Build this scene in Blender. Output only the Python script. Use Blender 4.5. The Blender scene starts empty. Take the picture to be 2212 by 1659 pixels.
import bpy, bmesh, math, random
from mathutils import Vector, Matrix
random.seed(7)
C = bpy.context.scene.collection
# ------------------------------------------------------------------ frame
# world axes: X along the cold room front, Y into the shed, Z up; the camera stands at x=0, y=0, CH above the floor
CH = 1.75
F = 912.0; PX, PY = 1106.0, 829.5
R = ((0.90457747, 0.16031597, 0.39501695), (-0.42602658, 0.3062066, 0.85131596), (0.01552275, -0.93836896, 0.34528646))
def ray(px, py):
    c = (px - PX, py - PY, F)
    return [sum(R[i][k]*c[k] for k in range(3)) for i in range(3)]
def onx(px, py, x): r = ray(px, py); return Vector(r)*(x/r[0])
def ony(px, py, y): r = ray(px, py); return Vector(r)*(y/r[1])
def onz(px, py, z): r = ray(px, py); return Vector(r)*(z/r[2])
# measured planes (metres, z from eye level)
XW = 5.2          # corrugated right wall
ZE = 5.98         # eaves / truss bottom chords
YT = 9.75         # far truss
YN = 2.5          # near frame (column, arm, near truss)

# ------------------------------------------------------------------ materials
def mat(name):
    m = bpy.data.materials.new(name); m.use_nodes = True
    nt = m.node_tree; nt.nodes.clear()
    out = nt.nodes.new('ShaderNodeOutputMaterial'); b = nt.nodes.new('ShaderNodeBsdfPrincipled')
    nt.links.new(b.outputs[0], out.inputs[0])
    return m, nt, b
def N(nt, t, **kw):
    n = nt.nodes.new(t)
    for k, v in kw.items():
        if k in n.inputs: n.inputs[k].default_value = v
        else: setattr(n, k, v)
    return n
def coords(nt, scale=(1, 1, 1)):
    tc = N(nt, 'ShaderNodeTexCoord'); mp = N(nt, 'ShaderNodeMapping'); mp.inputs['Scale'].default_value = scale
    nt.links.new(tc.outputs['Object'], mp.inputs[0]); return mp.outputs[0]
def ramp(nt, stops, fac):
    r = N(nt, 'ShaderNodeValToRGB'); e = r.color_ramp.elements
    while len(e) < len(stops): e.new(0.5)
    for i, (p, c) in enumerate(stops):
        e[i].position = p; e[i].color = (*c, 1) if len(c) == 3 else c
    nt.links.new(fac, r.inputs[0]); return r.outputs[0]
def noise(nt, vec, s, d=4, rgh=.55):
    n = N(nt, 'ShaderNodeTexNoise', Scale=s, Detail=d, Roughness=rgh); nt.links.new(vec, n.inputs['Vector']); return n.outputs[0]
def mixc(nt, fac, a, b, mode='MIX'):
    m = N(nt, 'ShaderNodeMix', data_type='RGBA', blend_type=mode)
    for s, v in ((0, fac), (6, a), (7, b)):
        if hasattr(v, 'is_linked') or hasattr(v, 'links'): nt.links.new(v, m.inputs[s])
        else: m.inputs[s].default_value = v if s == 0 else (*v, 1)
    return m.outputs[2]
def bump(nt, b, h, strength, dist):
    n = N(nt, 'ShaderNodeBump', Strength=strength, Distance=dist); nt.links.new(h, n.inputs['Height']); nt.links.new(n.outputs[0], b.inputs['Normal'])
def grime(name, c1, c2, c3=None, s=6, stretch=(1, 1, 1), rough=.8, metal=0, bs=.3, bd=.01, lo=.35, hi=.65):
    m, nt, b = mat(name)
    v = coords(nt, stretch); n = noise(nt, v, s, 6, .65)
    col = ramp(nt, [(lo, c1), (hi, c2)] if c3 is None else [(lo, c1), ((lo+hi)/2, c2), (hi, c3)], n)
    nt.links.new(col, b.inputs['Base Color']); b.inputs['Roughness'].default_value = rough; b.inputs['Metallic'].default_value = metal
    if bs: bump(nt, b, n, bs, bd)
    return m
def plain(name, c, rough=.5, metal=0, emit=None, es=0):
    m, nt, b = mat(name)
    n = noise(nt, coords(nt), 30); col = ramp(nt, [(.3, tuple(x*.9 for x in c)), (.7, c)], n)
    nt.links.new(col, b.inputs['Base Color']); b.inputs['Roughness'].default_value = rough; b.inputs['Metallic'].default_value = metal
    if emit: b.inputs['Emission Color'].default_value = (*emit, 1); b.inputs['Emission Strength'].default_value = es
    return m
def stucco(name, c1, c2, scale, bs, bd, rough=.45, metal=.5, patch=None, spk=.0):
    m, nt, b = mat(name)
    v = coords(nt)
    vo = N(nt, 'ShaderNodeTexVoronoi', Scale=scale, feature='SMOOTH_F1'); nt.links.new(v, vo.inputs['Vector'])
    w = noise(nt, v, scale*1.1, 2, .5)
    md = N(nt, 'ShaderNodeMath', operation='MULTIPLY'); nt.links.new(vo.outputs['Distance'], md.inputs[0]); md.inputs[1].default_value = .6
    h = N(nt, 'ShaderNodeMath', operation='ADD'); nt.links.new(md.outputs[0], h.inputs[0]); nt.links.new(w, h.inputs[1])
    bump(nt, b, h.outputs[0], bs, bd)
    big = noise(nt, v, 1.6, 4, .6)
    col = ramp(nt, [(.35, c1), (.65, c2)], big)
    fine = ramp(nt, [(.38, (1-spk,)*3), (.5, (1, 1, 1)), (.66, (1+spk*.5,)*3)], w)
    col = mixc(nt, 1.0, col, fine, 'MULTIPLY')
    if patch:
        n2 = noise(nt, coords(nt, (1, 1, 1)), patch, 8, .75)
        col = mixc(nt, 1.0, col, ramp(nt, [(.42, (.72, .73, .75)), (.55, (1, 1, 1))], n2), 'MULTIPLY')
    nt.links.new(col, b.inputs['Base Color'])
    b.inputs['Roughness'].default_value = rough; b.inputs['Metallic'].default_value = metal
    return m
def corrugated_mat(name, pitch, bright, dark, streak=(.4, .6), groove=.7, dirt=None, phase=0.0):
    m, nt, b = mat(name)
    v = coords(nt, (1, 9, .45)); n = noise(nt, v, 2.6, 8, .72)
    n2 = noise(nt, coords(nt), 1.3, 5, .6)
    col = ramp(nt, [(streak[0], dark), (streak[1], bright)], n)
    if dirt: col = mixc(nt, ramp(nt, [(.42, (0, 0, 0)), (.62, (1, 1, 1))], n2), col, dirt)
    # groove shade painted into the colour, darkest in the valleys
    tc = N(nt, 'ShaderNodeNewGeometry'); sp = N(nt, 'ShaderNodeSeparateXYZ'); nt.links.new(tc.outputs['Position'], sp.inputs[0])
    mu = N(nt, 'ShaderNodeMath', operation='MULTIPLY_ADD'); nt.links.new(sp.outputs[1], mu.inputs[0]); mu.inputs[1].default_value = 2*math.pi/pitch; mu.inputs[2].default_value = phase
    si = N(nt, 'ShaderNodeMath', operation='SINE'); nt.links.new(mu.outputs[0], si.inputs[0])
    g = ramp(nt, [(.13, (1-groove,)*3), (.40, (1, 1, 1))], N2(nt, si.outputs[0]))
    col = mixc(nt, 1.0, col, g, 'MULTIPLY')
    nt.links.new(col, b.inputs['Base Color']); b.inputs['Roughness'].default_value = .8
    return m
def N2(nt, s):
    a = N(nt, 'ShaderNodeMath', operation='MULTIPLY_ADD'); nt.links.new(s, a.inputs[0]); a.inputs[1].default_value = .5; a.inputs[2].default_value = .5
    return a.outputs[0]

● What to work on
From the first line of the data above to the line holding "arm, near truss)", reproduce each line exactly; emit no other lines.

● Solution for this exercise
Build this scene in Blender. Output only the Python script. Use Blender 4.5. The Blender scene starts empty. Take the picture to be 2212 by 1659 pixels.
import bpy, bmesh, math, random
from mathutils import Vector, Matrix
random.seed(7)
C = bpy.context.scene.collection
# ------------------------------------------------------------------ frame
# world axes: X along the cold room front, Y into the shed, Z up; the camera stands at x=0, y=0, CH above the floor
CH = 1.75
F = 912.0; PX, PY = 1106.0, 829.5
R = ((0.90457747, 0.16031597, 0.39501695), (-0.42602658, 0.3062066, 0.85131596), (0.01552275, -0.93836896, 0.34528646))
def ray(px, py):
    c = (px - PX, py - PY, F)
    return [sum(R[i][k]*c[k] for k in range(3)) for i in range(3)]
def onx(px, py, x): r = ray(px, py); return Vector(r)*(x/r[0])
def ony(px, py, y): r = ray(px, py); return Vector(r)*(y/r[1])
def onz(px, py, z): r = ray(px, py); return Vector(r)*(z/r[2])
# measured planes (metres, z from eye level)
XW = 5.2          # corrugated right wall
ZE = 5.98         # eaves / truss bottom chords
YT = 9.75         # far truss
YN = 2.5          # near frame (column, arm, near truss)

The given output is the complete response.